All About Our Changing Rocks

All About Our Changing Rocks

All About Books #12
by Anne Terry White
Publisher: Random House
©1955, Item: 12437
Hardcover, 142 pages
Not in stock

Rock is the commonest thing in the world. And to many of us it seems the most solid and enduring. Yet all around us we see evidence that rocks are constantly changing. At the seashore we see great stretches of sand which the waves have worn from the rocks. On the highway a sign warns us "Beware of falling rocks," and we know that bits of the mountain are weathering off. Or we may see a great boulder perched in the middle of a cow pasture and find that a glacier carried it to this spot a million years ago.

But although mountains wear away, new ones always build up again. For rock is made as well as unmade. A volcano, for example, builds itself up with lava coming from deep within the earth. But some of our mountains have been created by great pressures within the earth that have caused layers of rock to split or tilt or even to push above the earth's surface.

And always this change is creating different kinds of rock. Some is as shiny as any glass we manufacture. Some sparkles with flecks of minerals. Some is as soft as chalk. Some is in six-sided crystals. And some shows the pattern of the tiny seashells from which it is made.

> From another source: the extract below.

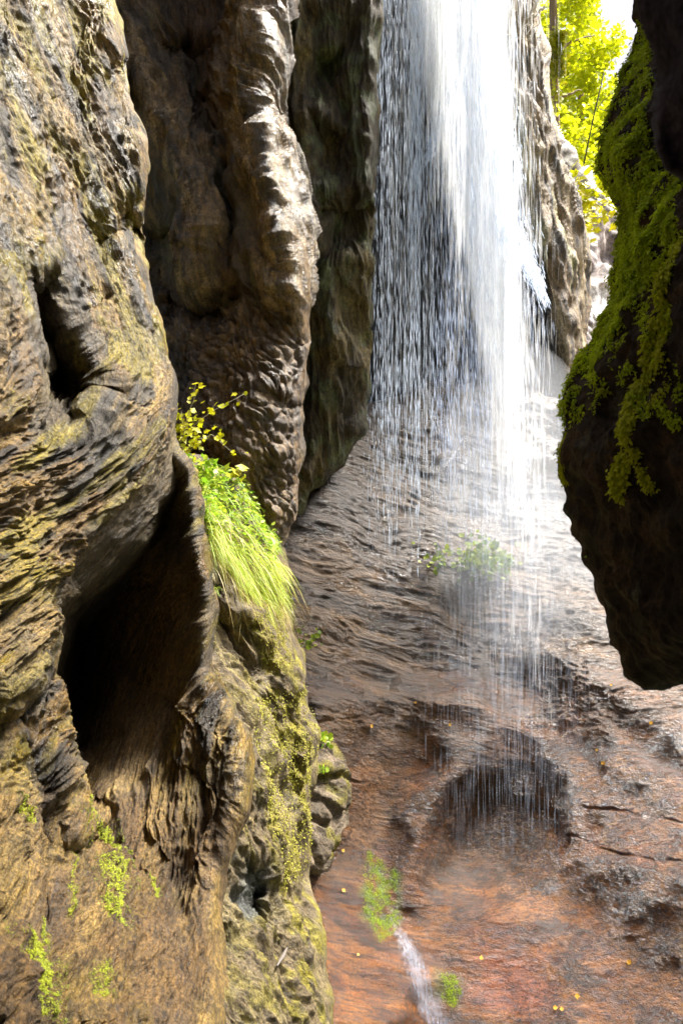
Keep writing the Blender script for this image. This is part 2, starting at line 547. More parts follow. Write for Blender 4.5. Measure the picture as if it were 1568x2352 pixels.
left_lines = [
    [(x + 4, y, float(np.interp(y, _rim_y, _rim_d)) + .24) for x, y in LEFT_EDGE if y > 1100],
    [(-300, -140, 3.8), (0, -140, 5.1), (130, -140, 6.0), (262, -140, 7.0)],
    [(-500, -1500, 3.6), (0, -1500, 5.4), (240, -1500, 7.2)], [(-500, 300, 3.0), (-500, 2560, 1.6)],
    [(262, -140, 7.0), (262, 0, 6.8), (290, 130, 6.6), (300, 225, 6.4), (338, 325, 6.05), (333, 450, 5.9), (325, 525, 6.0), (340, 640, 5.8), (372, 740, 5.65), (400, 860, 5.45), (405, 934, 5.25)],
    [(255, 10, 6.5), (245, 120, 5.95), (212, 200, 5.6), (225, 280, 5.55), (262, 330, 5.6), (268, 440, 5.5)],
    [(272, 150, 6.6), (268, 230, 6.35), (280, 285, 6.2)],
    [(300, 330, 5.8), (305, 430, 5.65)],
    [(275, 470, 5.55), (320, 490, 5.75)], [(280, 515, 6.0), (318, 530, 6.1)], [(270, 560, 5.45), (330, 600, 5.75)],
    [(0, 0, 4.8), (60, 260, 4.75), (150, 520, 4.85), (215, 700, 4.85), (300, 860, 4.85)], [(130, 0, 5.75)], [(190, 60, 6.1)], [(130, 220, 5.3)],
    [(0, 300, 4.35)], [(0, 560, 3.95)], [(60, 560, 4.2)], [(300, 700, 5.3)], [(350, 850, 5.2)], [(200, 330, 5.4)], [(220, 560, 5.25)],
    [(15, 610, 3.95), (110, 610, 4.35), (150, 740, 4.4), (235, 885, 4.42), (232, 935, 4.38), (170, 1010, 4.1), (60, 1015, 3.7), (42, 800, 3.75), (15, 610, 3.95)],
    [(60, 690, 4.5), (88, 750, 4.85), (120, 850, 5.0), (185, 892, 4.9)], [(72, 880, 4.6), (110, 940, 4.5)], [(60, 960, 3.98)],
    [(-20, 700, 3.55)], [(10, 860, 3.55)], [(0, 1050, 3.45)],
    [(250, 985, 4.35)], [(100, 1080, 3.85)], [(50, 1200, 3.6)], [(0, 1330, 3.35)], [(200, 1090, 4.15)], [(300, 960, 4.65)],
    [(405, 934, 5.25), (350, 1009, 4.75), (320, 1054, 4.55), (280, 1089, 4.4), (245, 1129, 4.25), (200, 1184, 4.1), (145, 1224, 3.92), (105, 1314, 3.75), (100, 1384, 3.65), (90, 1459, 3.55), (25, 1549, 3.35), (-100, 1680, 3.1)],
    [(400, 975, 5.25), (362, 1035, 4.84), (330, 1085, 4.66), (292, 1125, 4.53), (255, 1165, 4.4), (212, 1222, 4.28), (165, 1262, 4.13), (130, 1330, 4.05), (120, 1390, 4.0), (108, 1465, 3.85), (55, 1560, 3.65), (-100, 1700, 3.3)],
    [(388, 1040, 5.18), (350, 1130, 4.98), (318, 1235, 5.0), (240, 1290, 4.75), (165, 1350, 4.55)], [(150, 1480, 5.5)], [(400, 1130, 5.4)], [(372, 1195, 5.6), (335, 1255, 5.5)],
    [(190, 1450, 6.3), (180, 1600, 6.2), (190, 1720, 5.5)], [(270, 1350, 5.9)], [(280, 1500, 5.75)], [(380, 1230, 5.4)],
    [(405, 1034, 5.2), (432, 1084, 5.2), (442, 1154, 5.15), (448, 1234, 5.1), (467, 1324, 5.0), (472, 1384, 5.0), (466, 1449, 4.95), (462, 1534, 4.95), (470, 1568, 4.9), (512, 1620, 4.8), (550, 1690, 4.65), (556, 1768, 4.55), (550, 1858, 4.45), (517, 1930, 4.35), (492, 2008, 4.25), (475, 2068, 4.15), (482, 2168, 3.95), (485, 2352, 3.5), (490, 2560, 3.2)],
    [(405, 1215, 5.3), (430, 1280, 5.17), (447, 1330, 5.07), (450, 1390, 5.06), (445, 1450, 5.02), (440, 1540, 5.02), (450, 1585, 4.96), (490, 1640, 4.84), (528, 1700, 4.7), (532, 1768, 4.61), (522, 1850, 4.52), (492, 1925, 4.43), (468, 2000, 4.33)],
    [(400, 1330, 5.22)], [(385, 1480, 5.22)], [(330, 1420, 5.5)], [(370, 1600, 5.17)],
    [(300, 1700, 4.98), (380, 1650, 5.0), (440, 1640, 4.95)], [(420, 1760, 4.76)], [(350, 1800, 4.7)], [(470, 1800, 4.66)], [(420, 1900, 4.45)], [(230, 1760, 4.9)], [(290, 1600, 5.35)],
    [(170, 1830, 4.5), (250, 1880, 4.42), (330, 1950, 4.34), (400, 2030, 4.26), (450, 2050, 4.2)],
    [(200, 1925, 4.25), (270, 1990, 4.2), (350, 2080, 4.05), (430, 2130, 3.98)],
    [(165, 1930, 4.05), (185, 2050, 3.7)], [(300, 2150, 3.65)], [(400, 2240, 3.7)], [(300, 2352, 3.15)], [(420, 2352, 3.4)], [(200, 2200, 3.35)], [(200, 2352, 2.9)], [(300, 2560, 2.8)], [(150, 2560, 2.6)],
    [(95, 1530, 4.25), (112, 1620, 4.05), (130, 1690, 3.98), (147, 1753, 3.95), (160, 1828, 3.95), (168, 1908, 3.92)],
    [(78, 1560, 3.95), (98, 1640, 3.8), (120, 1753, 3.75), (135, 1828, 3.75), (150, 1920, 3.75)],
    [(112, 1550, 5.2), (134, 1650, 5.3), (156, 1740, 5.2), (174, 1810, 4.9)],
    [(40, 1640, 3.65)], [(0, 1700, 3.35)], [(10, 1850, 3.2)], [(0, 2000, 3.05)],
    [(18, 1705, 3.42), (62, 1820, 3.5), (68, 1930, 3.45), (90, 2080, 3.3)],
    [(32, 1705, 3.8), (74, 1820, 4.0), (80, 1925, 3.95), (99, 2075, 3.5)],
    [(50, 1690, 3.62), (94, 1812, 3.72), (96, 1920, 3.68), (113, 2070, 3.45)],
    [(0, 2130, 2.95)], [(0, 2352, 2.55)], [(100, 2200, 3.15)], [(100, 2352, 2.75)], [(0, 2560, 2.3)],
    [(-300, 300, 3.3)], [(-300, 900, 2.8)], [(-300, 1600, 2.5)], [(-300, 2100, 2.4)], [(-300, 2560, 2.0)],
]
m_left = rock_mat('lichen_crusted_rock', 58, 1.0, 0.045, (0.65, 0.2), crease=.7, grit=60)
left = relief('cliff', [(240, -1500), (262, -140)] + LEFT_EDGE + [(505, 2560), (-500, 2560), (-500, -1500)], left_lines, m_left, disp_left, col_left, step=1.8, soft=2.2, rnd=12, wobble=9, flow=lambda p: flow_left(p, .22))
tag(left, 'huge tan lichen crusted cliff overhanging a black cave mouth', 'cliff')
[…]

In All About Our Changing Rocks, Anne Terry White tells of the vast changes that have produced these different rocks and explains how to identify the rocks we see around us.

—from the dust jacket

 

An extensive and satisfying survey by a recognized non-fiction writer, this seems a better coverage than Carroll and Mildred Fenton's first geology books and about equal in content to Rocks, Rivers and the Changing Earth, by Nina and Herman Schneider. It starts with rocks as the source of a great percentage of the Earth's materials, and the early thoughts about rock formation—Werner's layer theory and Hutton's more advanced one that rocks are made and unmade by a variety of interactions. Following chapters discuss the different kinds of rock—from pebbles to mountains—what they contain and how they are formed. Boulders, falling rock, volcanoes, sea floor sediment, identifying minerals, granite, salt, and fossil containing rock are a few of the other topics that give us a friendly introduction to geology here.